● Work instructions:
Exactly as written, write out the lines below from the first to the one containing "col = scene.collection", inclusive. Pictures do not belong in the copy.

● Provided material:
## BEGIN

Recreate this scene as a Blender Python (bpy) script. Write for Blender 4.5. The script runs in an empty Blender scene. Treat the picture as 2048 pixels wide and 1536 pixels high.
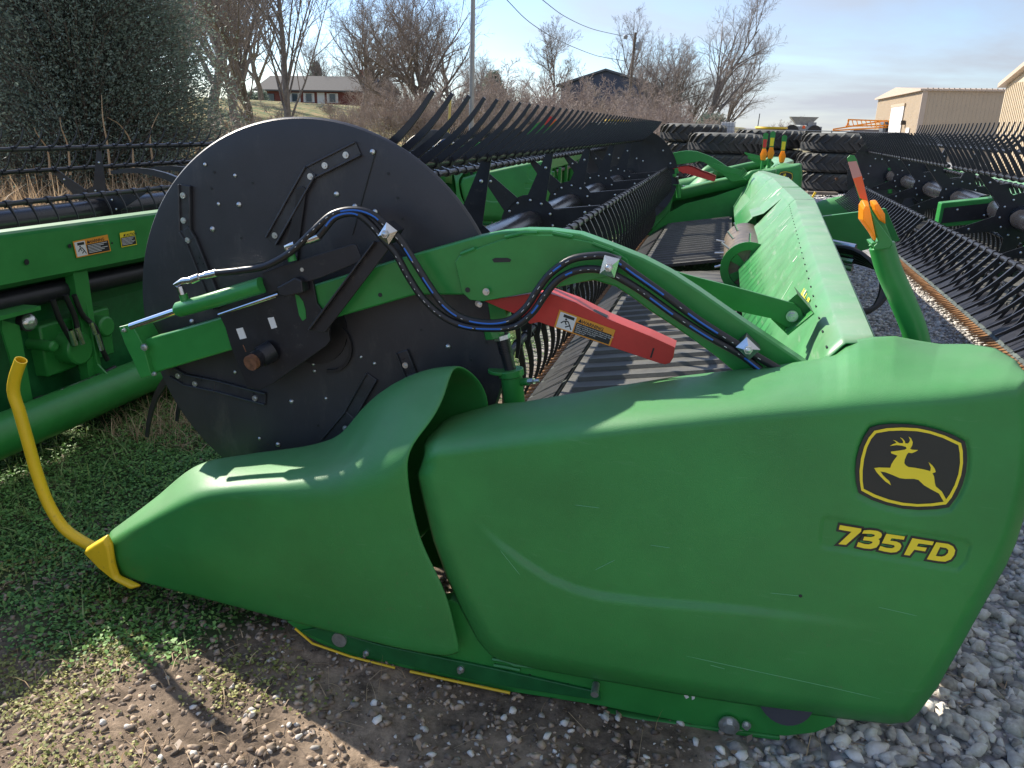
import bpy, bmesh, math, random
import numpy as np
from mathutils import Vector, Matrix
from mathutils.geometry import tessellate_polygon
R = math.radians
random.seed(7); rng = np.random.default_rng(7)
scene = bpy.context.scene
col = scene.collection

# ---------------------------------------------------------------- camera
F_PX, CAM_H = 1580.0, 1.65
_rho, _pitch, _yaw = R(1.4), R(18.15), R(14.1)
FW = np.array([-math.sin(_yaw)*math.cos(_pitch), math.cos(_yaw)*math.cos(_pitch), -math.sin(_pitch)])
_r0 = np.array([math.cos(_yaw), math.sin(_yaw), 0.0]); _u0 = np.cross(_r0, FW)
RT = math.cos(_rho)*_r0 + math.sin(_rho)*_u0
UP = -math.sin(_rho)*_r0 + math.cos(_rho)*_u0
CP = np.array([0, 0, CAM_H])
cd = bpy.data.cameras.new('camera'); cam = bpy.data.objects.new('camera', cd); col.objects.link(cam)
cd.sensor_width = 36; cd.lens = 36*F_PX/2048; cd.clip_start = 0.05; cd.clip_end = 3000
M = Matrix.Identity(4)
for i in range(3):
    M[i][0] = RT[i]; M[i][1] = UP[i]; M[i][2] = -FW[i]; M[i][3] = CP[i]
cam.matrix_world = M
scene.camera = cam

def P(px, py, Y):            # point of the plane y = Y seen at a pixel of the photograph
    d = FW*F_PX + RT*(px-1024) + UP*(768-py)
    return CP + d*(Y/d[1])
def PX(px, py, X):
    d = FW*F_PX + RT*(px-1024) + UP*(768-py)
    return CP + d*(X/d[0])
def PP(pts, Y): return [P(a, b, Y) for a, b in pts]

# ---------------------------------------------------------------- world, sun, exposure
SUN = Vector((-1.26, 0.62, 1.0)).normalized()
elev = math.asin(SUN.z); azim = math.atan2(SUN.x, SUN.y)
world = bpy.data.worlds.new("World"); scene.world = world; world.use_nodes = True
nt = world.node_tree; nt.nodes.clear()
out = nt.nodes.new('ShaderNodeOutputWorld'); bg = nt.nodes.new('ShaderNodeBackground')
sky = nt.nodes.new('ShaderNodeTexSky'); sky.sky_type = 'NISHITA'; sky.sun_disc = False
sky.sun_elevation = elev; sky.sun_rotation = azim; sky.air_density = 1.0; sky.dust_density = 0.4; sky.ozone_density = 1.0
tc = nt.nodes.new('ShaderNodeTexCoord'); sep = nt.nodes.new('ShaderNodeSeparateXYZ')
nt.links.new(tc.outputs['Generated'], sep.inputs[0])
def wmath(op, a, b):
    n = nt.nodes.new('ShaderNodeMath'); n.operation = op
    for i, v in enumerate((a, b)):
        if isinstance(v, (int, float)): n.inputs[i].default_value = v
        else: nt.links.new(v, n.inputs[i])
    return n.outputs[0]
zz = wmath('ADD', wmath('MAXIMUM', sep.outputs[2], 0.0), 0.16)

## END

● Correct answer:
Recreate this scene as a Blender Python (bpy) script. Write for Blender 4.5. The script runs in an empty Blender scene. Treat the picture as 2048 pixels wide and 1536 pixels high.
import bpy, bmesh, math, random
import numpy as np
from mathutils import Vector, Matrix
from mathutils.geometry import tessellate_polygon
R = math.radians
random.seed(7); rng = np.random.default_rng(7)
scene = bpy.context.scene
col = scene.collection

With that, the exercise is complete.